Problem
Set down the whole listing verbatim.

-- start Data extract --

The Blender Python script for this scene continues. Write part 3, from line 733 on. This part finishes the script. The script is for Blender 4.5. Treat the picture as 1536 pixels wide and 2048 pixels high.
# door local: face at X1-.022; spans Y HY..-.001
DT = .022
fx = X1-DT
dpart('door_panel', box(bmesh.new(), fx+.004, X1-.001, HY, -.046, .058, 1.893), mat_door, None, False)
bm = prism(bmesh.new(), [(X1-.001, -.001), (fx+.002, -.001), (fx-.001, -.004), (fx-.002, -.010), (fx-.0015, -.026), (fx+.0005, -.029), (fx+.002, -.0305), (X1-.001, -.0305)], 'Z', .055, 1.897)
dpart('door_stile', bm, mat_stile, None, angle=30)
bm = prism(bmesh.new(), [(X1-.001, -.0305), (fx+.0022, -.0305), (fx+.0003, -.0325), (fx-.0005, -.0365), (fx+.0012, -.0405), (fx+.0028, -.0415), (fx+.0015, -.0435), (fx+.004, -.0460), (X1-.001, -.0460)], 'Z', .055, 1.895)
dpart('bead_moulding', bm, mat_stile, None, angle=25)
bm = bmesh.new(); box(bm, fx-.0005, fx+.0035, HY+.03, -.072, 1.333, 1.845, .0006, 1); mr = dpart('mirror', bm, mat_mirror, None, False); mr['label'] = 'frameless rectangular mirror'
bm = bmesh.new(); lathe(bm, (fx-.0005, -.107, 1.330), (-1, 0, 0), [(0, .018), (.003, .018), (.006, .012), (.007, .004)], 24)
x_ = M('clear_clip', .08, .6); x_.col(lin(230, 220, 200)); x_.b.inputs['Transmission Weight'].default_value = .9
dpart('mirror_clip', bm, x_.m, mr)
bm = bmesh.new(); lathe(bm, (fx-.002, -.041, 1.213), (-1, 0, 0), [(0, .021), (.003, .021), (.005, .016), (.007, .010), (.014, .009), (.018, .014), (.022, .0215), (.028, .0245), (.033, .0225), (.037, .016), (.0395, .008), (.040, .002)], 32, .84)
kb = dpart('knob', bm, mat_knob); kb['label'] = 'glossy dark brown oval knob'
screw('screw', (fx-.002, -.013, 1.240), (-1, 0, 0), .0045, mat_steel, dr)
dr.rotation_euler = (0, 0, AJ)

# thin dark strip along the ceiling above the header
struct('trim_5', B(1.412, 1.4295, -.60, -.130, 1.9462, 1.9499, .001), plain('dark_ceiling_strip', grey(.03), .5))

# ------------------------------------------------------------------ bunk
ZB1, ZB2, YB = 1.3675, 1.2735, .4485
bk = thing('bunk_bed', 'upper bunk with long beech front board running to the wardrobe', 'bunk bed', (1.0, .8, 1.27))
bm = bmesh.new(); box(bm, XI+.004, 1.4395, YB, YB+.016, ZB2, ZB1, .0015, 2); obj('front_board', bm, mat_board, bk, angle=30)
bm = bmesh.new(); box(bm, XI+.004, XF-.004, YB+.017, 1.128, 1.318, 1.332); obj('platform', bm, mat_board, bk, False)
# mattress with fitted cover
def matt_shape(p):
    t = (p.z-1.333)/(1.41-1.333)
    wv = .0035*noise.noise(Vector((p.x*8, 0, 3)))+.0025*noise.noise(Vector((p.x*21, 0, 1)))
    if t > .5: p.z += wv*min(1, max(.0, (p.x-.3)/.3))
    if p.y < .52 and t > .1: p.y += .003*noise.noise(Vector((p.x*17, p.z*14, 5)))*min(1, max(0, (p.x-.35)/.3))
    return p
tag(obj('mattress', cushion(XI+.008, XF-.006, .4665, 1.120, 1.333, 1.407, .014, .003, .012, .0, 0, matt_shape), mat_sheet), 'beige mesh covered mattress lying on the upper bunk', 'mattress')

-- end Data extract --

Output of the task
The Blender Python script for this scene continues. Write part 3, from line 733 on. This part finishes the script. The script is for Blender 4.5. Treat the picture as 1536 pixels wide and 2048 pixels high.
# door local: face at X1-.022; spans Y HY..-.001
DT = .022
fx = X1-DT
dpart('door_panel', box(bmesh.new(), fx+.004, X1-.001, HY, -.046, .058, 1.893), mat_door, None, False)
bm = prism(bmesh.new(), [(X1-.001, -.001), (fx+.002, -.001), (fx-.001, -.004), (fx-.002, -.010), (fx-.0015, -.026), (fx+.0005, -.029), (fx+.002, -.0305), (X1-.001, -.0305)], 'Z', .055, 1.897)
dpart('door_stile', bm, mat_stile, None, angle=30)
bm = prism(bmesh.new(), [(X1-.001, -.0305), (fx+.0022, -.0305), (fx+.0003, -.0325), (fx-.0005, -.0365), (fx+.0012, -.0405), (fx+.0028, -.0415), (fx+.0015, -.0435), (fx+.004, -.0460), (X1-.001, -.0460)], 'Z', .055, 1.895)
dpart('bead_moulding', bm, mat_stile, None, angle=25)
bm = bmesh.new(); box(bm, fx-.0005, fx+.0035, HY+.03, -.072, 1.333, 1.845, .0006, 1); mr = dpart('mirror', bm, mat_mirror, None, False); mr['label'] = 'frameless rectangular mirror'
bm = bmesh.new(); lathe(bm, (fx-.0005, -.107, 1.330), (-1, 0, 0), [(0, .018), (.003, .018), (.006, .012), (.007, .004)], 24)
x_ = M('clear_clip', .08, .6); x_.col(lin(230, 220, 200)); x_.b.inputs['Transmission Weight'].default_value = .9
dpart('mirror_clip', bm, x_.m, mr)
bm = bmesh.new(); lathe(bm, (fx-.002, -.041, 1.213), (-1, 0, 0), [(0, .021), (.003, .021), (.005, .016), (.007, .010), (.014, .009), (.018, .014), (.022, .0215), (.028, .0245), (.033, .0225), (.037, .016), (.0395, .008), (.040, .002)], 32, .84)
kb = dpart('knob', bm, mat_knob); kb['label'] = 'glossy dark brown oval knob'
screw('screw', (fx-.002, -.013, 1.240), (-1, 0, 0), .0045, mat_steel, dr)
dr.rotation_euler = (0, 0, AJ)

# thin dark strip along the ceiling above the header
struct('trim_5', B(1.412, 1.4295, -.60, -.130, 1.9462, 1.9499, .001), plain('dark_ceiling_strip', grey(.03), .5))

# ------------------------------------------------------------------ bunk
ZB1, ZB2, YB = 1.3675, 1.2735, .4485
bk = thing('bunk_bed', 'upper bunk with long beech front board running to the wardrobe', 'bunk bed', (1.0, .8, 1.27))
bm = bmesh.new(); box(bm, XI+.004, 1.4395, YB, YB+.016, ZB2, ZB1, .0015, 2); obj('front_board', bm, mat_board, bk, angle=30)
bm = bmesh.new(); box(bm, XI+.004, XF-.004, YB+.017, 1.128, 1.318, 1.332); obj('platform', bm, mat_board, bk, False)
# mattress with fitted cover
def matt_shape(p):
    t = (p.z-1.333)/(1.41-1.333)
    wv = .0035*noise.noise(Vector((p.x*8, 0, 3)))+.0025*noise.noise(Vector((p.x*21, 0, 1)))
    if t > .5: p.z += wv*min(1, max(.0, (p.x-.3)/.3))
    if p.y < .52 and t > .1: p.y += .003*noise.noise(Vector((p.x*17, p.z*14, 5)))*min(1, max(0, (p.x-.35)/.3))
    return p
tag(obj('mattress', cushion(XI+.008, XF-.006, .4665, 1.120, 1.333, 1.407, .014, .003, .012, .0, 0, matt_shape), mat_sheet), 'beige mesh covered mattress lying on the upper bunk', 'mattress')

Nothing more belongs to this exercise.